I find finder more productive than explorer.

I love the fact that clicking the close icon of a window doesn’t terminate the application

Haven’t experienced this, not sure what you are referring to.

Also something I like. The fact that an installation is just moving an executable, is to me, superior to an entire process with regedit and what not.

As I said somewhere below, it might just come down to what one is used to and not objective facts.

> I love the fact that clicking the close icon of a window doesn’t terminate the application

what is the difference then between closing and minimizing?

I minimise when I want to get the content, fx a VS code workspace, out of the way to retrieve it later.

Close is when I am done with that particular window/workspace.

Command+Q is when I’m done working in VS code entirely.

> what is the difference then between closing and minimizing?

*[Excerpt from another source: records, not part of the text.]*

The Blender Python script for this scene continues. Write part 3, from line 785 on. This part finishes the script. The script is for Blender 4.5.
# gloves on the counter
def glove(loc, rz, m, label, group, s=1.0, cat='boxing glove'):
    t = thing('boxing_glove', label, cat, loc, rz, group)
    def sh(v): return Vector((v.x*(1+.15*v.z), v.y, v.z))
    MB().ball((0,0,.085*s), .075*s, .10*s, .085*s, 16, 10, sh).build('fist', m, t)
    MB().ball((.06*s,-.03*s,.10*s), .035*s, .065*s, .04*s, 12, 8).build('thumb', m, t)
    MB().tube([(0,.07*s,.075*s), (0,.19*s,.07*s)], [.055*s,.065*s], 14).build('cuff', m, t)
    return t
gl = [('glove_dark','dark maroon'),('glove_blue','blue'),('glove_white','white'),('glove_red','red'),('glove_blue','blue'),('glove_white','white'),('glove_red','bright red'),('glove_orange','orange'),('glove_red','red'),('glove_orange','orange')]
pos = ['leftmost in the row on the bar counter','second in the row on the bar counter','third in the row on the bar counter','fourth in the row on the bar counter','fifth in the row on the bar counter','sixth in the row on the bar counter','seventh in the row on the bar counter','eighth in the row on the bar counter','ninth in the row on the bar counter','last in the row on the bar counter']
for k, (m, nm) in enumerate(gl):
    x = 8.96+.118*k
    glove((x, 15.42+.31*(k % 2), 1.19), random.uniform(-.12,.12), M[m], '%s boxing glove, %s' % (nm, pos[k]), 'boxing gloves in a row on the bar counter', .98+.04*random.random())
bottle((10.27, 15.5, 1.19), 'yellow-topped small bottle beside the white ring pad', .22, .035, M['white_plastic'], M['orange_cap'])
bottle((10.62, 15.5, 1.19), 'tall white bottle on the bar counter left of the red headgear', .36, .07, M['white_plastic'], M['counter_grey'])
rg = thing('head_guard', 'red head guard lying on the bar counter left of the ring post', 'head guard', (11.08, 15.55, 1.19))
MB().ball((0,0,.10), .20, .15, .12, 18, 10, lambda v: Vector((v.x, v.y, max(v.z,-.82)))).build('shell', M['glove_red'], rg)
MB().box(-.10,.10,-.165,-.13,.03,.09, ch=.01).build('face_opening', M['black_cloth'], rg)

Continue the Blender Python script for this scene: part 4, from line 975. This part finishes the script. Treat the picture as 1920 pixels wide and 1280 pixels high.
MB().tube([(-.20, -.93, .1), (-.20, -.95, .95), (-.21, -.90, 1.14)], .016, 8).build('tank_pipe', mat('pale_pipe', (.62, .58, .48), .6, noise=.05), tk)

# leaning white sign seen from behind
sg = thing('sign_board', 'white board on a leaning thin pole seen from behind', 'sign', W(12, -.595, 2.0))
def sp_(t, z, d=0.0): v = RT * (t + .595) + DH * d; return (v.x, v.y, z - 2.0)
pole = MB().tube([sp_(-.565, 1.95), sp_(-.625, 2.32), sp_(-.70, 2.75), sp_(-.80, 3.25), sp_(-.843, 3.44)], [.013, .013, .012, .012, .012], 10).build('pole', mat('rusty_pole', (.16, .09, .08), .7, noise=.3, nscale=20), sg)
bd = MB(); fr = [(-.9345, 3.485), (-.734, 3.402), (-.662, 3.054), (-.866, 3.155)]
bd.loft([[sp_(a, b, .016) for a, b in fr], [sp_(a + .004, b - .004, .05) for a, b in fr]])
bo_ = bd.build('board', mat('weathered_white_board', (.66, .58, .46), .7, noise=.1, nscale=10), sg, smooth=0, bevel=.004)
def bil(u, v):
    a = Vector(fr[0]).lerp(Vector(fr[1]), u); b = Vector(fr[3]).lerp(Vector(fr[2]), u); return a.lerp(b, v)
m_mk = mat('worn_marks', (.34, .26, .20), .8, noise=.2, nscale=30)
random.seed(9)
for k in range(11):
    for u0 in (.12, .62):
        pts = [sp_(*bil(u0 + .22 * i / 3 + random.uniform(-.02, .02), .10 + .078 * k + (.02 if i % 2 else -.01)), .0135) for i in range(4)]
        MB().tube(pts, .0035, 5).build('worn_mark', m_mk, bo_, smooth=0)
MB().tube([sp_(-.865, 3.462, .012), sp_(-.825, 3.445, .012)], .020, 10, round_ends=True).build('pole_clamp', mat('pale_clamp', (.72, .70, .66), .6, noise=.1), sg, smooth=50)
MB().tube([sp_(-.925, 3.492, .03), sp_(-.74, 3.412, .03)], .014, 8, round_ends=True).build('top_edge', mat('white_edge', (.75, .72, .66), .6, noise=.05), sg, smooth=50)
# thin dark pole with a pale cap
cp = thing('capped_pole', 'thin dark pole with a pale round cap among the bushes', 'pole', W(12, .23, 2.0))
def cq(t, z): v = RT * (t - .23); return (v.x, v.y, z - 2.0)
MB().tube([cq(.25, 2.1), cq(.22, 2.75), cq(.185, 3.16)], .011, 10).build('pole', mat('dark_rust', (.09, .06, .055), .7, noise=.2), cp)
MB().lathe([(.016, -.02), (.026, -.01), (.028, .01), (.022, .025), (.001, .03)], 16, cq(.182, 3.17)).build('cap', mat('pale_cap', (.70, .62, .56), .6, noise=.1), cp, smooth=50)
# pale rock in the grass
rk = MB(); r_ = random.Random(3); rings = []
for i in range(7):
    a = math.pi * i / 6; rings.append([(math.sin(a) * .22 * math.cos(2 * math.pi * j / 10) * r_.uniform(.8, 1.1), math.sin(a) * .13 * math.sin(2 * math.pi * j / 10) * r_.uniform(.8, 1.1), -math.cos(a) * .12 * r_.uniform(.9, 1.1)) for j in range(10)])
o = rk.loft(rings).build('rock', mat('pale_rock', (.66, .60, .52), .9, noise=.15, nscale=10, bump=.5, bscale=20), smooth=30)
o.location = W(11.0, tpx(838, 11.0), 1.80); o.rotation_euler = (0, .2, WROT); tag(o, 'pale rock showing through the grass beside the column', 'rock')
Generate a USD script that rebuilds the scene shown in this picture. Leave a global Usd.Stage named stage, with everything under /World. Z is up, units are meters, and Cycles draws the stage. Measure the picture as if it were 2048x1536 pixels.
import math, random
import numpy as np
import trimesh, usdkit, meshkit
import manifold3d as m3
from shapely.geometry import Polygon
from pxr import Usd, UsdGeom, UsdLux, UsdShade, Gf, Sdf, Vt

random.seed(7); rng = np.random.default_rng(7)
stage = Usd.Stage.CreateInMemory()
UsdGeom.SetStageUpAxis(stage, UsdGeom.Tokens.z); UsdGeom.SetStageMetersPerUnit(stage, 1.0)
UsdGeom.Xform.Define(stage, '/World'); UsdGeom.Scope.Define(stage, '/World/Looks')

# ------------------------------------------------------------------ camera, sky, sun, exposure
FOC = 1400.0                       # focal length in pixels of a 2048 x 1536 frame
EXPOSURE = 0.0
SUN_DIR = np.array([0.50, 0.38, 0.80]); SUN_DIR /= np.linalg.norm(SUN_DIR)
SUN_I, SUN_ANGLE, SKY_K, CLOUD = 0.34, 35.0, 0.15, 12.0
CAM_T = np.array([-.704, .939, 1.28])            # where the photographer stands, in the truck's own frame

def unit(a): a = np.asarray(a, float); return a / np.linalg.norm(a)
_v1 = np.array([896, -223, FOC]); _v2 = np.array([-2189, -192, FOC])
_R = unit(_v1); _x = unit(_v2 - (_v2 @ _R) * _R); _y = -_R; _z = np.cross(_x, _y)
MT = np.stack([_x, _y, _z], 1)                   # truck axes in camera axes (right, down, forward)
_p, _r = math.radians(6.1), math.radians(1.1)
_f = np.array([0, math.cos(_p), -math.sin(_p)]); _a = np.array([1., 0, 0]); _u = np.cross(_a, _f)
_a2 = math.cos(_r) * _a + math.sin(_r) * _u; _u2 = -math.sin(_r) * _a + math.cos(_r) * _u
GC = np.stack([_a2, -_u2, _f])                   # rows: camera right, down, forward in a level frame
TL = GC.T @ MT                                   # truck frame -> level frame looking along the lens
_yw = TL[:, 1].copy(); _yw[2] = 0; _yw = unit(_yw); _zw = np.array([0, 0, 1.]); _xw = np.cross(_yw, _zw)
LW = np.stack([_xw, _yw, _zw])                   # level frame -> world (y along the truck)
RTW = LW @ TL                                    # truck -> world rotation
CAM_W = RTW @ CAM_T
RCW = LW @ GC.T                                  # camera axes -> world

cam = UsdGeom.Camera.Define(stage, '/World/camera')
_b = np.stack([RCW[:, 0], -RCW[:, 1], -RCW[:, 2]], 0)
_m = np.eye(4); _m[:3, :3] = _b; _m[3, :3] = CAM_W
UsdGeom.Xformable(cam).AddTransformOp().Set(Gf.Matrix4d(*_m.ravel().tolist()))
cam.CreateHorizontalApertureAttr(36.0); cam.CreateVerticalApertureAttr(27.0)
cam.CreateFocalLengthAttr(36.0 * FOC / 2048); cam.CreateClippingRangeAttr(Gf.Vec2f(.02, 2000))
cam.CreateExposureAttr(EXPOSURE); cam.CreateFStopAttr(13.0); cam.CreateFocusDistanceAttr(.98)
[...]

Closing is putting away, as in “I don’t think I’ll need it in the near future”, and minimising is putting aside as in “I’ll probably come back to this in 5 minutes”. The minimised window is not cluttering the screen but still accessible from the dock and list of open windows in its application. This is not related to the problem you claimed to have with an application being still open without having a single window.

>app removal is totally opaque and sometimes requires to download a custom uninstallation tool (adobe creative cloud f.x.)

I mean, maybe, but you're comparing it with Windows that never had anything other than custom uninstallers that leave garbage all over your file system. Windows is 10x worse here.

- There is a both a three-finger-click action and a "hard" click action on the touchpad, both of these can't be set to do a "middle click". You have to buy an app in order to be able to middle click with your mouse! (To open links in new tab or close tabs) - Trying to tweak small problems like the one above often leads to things that look like a great solution but 9 out of 10 are github repos that have not been updated in 10 years and don't work anymore - The recommended way of using only your external display (if you still want to use the keyboard and touchpad) is to mirror the displays and then set the screen brightness to zero

But when I was on Windows I was even more unhappy. I wish Linux had first-class support by more apps.